Where a line contains the word "picture", copy that line.

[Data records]
[start]

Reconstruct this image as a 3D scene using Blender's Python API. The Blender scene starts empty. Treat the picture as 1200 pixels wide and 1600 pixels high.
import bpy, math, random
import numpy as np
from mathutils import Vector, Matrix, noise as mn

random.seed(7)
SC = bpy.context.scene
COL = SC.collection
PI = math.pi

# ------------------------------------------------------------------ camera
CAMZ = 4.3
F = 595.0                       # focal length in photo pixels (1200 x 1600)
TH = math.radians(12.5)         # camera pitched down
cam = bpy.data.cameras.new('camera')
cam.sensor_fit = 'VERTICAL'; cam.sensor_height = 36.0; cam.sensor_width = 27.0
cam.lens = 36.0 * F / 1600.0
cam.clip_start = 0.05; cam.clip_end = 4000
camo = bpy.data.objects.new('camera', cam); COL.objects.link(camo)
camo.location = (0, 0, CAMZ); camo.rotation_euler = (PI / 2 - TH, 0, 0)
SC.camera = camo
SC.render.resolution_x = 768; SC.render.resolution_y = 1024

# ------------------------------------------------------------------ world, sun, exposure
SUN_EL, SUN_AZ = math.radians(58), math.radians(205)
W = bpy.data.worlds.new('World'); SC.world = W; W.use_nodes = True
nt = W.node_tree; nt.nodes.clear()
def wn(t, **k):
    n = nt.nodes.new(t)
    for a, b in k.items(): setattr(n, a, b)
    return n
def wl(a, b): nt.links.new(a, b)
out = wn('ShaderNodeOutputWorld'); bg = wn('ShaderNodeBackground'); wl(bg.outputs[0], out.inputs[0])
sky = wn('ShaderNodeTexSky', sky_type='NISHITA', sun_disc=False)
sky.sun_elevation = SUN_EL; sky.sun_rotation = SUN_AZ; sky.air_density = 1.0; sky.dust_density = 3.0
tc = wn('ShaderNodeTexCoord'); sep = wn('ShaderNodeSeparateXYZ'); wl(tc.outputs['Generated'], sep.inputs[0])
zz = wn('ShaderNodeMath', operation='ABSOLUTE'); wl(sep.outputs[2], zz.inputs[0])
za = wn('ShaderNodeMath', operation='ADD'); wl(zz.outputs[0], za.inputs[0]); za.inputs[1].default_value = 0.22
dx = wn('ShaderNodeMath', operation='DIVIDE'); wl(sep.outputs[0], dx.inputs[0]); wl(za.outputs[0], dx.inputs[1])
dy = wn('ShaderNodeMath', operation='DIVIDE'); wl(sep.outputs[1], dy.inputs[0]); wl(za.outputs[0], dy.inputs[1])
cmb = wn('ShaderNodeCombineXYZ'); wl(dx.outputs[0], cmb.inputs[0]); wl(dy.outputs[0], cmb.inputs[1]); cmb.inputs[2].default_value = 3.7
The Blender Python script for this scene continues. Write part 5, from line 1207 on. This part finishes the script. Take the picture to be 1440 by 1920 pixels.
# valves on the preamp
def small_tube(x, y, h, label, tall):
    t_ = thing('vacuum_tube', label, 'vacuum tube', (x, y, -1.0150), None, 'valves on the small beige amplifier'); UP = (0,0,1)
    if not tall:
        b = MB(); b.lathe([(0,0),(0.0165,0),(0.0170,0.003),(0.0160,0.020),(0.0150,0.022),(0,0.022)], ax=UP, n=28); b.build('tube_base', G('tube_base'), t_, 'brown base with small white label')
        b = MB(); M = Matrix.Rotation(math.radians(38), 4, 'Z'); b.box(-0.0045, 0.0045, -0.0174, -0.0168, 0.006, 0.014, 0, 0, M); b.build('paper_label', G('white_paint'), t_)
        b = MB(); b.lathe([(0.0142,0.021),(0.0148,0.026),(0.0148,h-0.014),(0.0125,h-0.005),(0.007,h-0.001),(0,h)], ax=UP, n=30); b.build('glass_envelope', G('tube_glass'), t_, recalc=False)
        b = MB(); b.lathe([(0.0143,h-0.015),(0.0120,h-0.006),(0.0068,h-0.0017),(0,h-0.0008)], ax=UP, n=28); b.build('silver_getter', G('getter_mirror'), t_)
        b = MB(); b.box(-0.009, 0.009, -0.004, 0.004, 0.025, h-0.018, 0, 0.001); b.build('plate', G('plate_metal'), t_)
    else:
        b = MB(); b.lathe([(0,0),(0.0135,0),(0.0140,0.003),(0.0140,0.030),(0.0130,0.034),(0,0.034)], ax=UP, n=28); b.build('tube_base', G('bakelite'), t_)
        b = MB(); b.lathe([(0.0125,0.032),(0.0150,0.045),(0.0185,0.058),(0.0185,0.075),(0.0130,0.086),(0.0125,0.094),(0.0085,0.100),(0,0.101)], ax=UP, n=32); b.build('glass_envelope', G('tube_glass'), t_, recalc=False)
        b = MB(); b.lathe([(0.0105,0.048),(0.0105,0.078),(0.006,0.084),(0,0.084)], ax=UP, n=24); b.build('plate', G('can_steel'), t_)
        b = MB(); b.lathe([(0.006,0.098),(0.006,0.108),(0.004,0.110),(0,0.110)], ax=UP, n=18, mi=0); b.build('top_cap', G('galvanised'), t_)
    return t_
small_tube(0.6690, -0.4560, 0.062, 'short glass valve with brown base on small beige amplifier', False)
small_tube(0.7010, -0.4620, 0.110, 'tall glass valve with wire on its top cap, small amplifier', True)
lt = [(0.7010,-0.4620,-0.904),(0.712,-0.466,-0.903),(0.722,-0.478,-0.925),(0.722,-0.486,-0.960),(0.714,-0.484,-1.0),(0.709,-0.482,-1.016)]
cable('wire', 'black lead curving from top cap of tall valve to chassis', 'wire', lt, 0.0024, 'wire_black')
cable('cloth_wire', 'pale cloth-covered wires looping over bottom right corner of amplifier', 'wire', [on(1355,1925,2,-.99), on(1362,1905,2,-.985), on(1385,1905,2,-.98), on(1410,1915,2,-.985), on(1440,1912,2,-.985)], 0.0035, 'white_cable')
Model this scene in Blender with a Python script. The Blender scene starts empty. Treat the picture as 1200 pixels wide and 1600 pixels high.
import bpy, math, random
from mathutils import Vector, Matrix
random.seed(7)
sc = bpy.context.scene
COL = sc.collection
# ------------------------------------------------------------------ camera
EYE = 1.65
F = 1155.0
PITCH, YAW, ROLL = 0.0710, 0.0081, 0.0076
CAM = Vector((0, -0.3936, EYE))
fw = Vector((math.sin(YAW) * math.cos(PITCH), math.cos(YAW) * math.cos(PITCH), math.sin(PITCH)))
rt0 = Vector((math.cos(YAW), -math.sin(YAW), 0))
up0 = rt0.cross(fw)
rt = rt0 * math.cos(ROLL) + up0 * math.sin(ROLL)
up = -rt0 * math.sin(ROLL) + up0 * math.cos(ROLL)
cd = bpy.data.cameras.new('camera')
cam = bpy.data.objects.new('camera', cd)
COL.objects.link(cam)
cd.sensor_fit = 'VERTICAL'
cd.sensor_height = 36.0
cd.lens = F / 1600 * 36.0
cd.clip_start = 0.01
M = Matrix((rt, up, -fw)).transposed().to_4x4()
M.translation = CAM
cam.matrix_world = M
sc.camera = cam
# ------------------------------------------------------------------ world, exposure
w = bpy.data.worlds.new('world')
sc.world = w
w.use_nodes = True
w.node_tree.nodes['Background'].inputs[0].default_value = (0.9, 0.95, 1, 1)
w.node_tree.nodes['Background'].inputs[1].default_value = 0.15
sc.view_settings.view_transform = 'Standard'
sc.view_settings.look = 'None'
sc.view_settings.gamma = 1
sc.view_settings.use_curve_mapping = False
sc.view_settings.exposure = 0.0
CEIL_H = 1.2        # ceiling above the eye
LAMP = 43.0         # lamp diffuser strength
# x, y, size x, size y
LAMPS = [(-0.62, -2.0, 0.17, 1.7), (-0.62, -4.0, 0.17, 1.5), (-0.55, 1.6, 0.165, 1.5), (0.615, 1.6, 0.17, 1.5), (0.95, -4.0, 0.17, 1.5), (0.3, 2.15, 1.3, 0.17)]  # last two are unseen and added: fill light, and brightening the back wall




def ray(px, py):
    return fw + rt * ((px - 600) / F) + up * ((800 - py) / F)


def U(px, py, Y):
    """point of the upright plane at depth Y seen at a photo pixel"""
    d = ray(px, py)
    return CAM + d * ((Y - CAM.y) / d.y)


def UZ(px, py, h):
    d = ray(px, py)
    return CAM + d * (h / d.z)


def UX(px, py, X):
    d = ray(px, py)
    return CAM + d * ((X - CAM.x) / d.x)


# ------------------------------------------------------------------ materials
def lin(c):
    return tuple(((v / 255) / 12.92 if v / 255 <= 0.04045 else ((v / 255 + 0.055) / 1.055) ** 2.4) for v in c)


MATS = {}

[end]

* _Full solution_:
Reconstruct this image as a 3D scene using Blender's Python API. The Blender scene starts empty. Treat the picture as 1200 pixels wide and 1600 pixels high.
The Blender Python script for this scene continues. Write part 5, from line 1207 on. This part finishes the script. Take the picture to be 1440 by 1920 pixels.
Model this scene in Blender with a Python script. The Blender scene starts empty. Treat the picture as 1200 pixels wide and 1600 pixels high.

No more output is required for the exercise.